## SET PROBLEM
Repeat every record below exactly as written.

## RAW DATA
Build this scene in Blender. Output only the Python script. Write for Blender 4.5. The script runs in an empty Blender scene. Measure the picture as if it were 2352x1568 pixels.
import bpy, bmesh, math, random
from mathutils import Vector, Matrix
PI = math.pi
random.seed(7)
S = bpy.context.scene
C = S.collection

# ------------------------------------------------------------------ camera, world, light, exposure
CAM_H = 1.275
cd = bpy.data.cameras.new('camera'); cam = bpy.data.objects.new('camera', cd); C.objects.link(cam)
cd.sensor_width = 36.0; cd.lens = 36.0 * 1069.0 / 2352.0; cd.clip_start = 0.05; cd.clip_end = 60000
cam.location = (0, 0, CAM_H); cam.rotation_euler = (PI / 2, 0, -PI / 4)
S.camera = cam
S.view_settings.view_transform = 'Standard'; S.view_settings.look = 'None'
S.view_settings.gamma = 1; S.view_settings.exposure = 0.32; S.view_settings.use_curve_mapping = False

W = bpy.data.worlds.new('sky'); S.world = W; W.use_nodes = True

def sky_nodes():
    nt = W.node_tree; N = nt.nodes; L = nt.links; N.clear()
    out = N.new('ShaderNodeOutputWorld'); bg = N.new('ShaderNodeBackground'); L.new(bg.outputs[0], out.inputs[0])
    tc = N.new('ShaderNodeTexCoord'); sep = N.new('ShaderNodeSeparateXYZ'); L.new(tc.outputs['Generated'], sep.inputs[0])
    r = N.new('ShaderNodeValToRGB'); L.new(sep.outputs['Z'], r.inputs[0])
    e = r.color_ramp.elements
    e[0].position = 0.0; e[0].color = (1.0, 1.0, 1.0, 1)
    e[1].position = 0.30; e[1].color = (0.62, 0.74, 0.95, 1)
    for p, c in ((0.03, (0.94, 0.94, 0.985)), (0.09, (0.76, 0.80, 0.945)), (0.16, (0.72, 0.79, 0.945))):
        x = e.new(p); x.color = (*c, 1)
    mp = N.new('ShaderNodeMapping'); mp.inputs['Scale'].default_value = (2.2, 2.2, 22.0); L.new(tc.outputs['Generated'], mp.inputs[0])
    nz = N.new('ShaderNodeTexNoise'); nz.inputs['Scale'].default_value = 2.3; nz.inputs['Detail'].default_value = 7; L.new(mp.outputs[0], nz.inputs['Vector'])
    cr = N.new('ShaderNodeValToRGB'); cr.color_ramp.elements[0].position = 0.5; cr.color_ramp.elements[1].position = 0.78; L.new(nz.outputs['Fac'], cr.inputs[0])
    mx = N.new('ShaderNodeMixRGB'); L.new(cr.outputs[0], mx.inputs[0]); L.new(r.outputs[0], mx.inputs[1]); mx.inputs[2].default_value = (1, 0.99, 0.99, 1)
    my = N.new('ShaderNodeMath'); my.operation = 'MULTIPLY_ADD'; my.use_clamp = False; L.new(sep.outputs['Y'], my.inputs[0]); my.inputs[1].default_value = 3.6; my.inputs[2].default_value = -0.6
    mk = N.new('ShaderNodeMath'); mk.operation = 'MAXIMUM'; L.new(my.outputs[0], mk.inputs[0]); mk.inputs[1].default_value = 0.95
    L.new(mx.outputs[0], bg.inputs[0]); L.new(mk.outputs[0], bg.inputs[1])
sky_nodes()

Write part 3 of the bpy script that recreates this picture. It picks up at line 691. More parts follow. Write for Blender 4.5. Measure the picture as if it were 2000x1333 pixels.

## RESPONSE
Build this scene in Blender. Output only the Python script. Write for Blender 4.5. The script runs in an empty Blender scene. Measure the picture as if it were 2352x1568 pixels.
import bpy, bmesh, math, random
from mathutils import Vector, Matrix
PI = math.pi
random.seed(7)
S = bpy.context.scene
C = S.collection

# ------------------------------------------------------------------ camera, world, light, exposure
CAM_H = 1.275
cd = bpy.data.cameras.new('camera'); cam = bpy.data.objects.new('camera', cd); C.objects.link(cam)
cd.sensor_width = 36.0; cd.lens = 36.0 * 1069.0 / 2352.0; cd.clip_start = 0.05; cd.clip_end = 60000
cam.location = (0, 0, CAM_H); cam.rotation_euler = (PI / 2, 0, -PI / 4)
S.camera = cam
S.view_settings.view_transform = 'Standard'; S.view_settings.look = 'None'
S.view_settings.gamma = 1; S.view_settings.exposure = 0.32; S.view_settings.use_curve_mapping = False

W = bpy.data.worlds.new('sky'); S.world = W; W.use_nodes = True

def sky_nodes():
    nt = W.node_tree; N = nt.nodes; L = nt.links; N.clear()
    out = N.new('ShaderNodeOutputWorld'); bg = N.new('ShaderNodeBackground'); L.new(bg.outputs[0], out.inputs[0])
    tc = N.new('ShaderNodeTexCoord'); sep = N.new('ShaderNodeSeparateXYZ'); L.new(tc.outputs['Generated'], sep.inputs[0])
    r = N.new('ShaderNodeValToRGB'); L.new(sep.outputs['Z'], r.inputs[0])
    e = r.color_ramp.elements
    e[0].position = 0.0; e[0].color = (1.0, 1.0, 1.0, 1)
    e[1].position = 0.30; e[1].color = (0.62, 0.74, 0.95, 1)
    for p, c in ((0.03, (0.94, 0.94, 0.985)), (0.09, (0.76, 0.80, 0.945)), (0.16, (0.72, 0.79, 0.945))):
        x = e.new(p); x.color = (*c, 1)
    mp = N.new('ShaderNodeMapping'); mp.inputs['Scale'].default_value = (2.2, 2.2, 22.0); L.new(tc.outputs['Generated'], mp.inputs[0])
    nz = N.new('ShaderNodeTexNoise'); nz.inputs['Scale'].default_value = 2.3; nz.inputs['Detail'].default_value = 7; L.new(mp.outputs[0], nz.inputs['Vector'])
    cr = N.new('ShaderNodeValToRGB'); cr.color_ramp.elements[0].position = 0.5; cr.color_ramp.elements[1].position = 0.78; L.new(nz.outputs['Fac'], cr.inputs[0])
    mx = N.new('ShaderNodeMixRGB'); L.new(cr.outputs[0], mx.inputs[0]); L.new(r.outputs[0], mx.inputs[1]); mx.inputs[2].default_value = (1, 0.99, 0.99, 1)
    my = N.new('ShaderNodeMath'); my.operation = 'MULTIPLY_ADD'; my.use_clamp = False; L.new(sep.outputs['Y'], my.inputs[0]); my.inputs[1].default_value = 3.6; my.inputs[2].default_value = -0.6
    mk = N.new('ShaderNodeMath'); mk.operation = 'MAXIMUM'; L.new(my.outputs[0], mk.inputs[0]); mk.inputs[1].default_value = 0.95
    L.new(mx.outputs[0], bg.inputs[0]); L.new(mk.outputs[0], bg.inputs[1])
sky_nodes()

Write part 3 of the bpy script that recreates this picture. It picks up at line 691. More parts follow. Write for Blender 4.5. Measure the picture as if it were 2000x1333 pixels.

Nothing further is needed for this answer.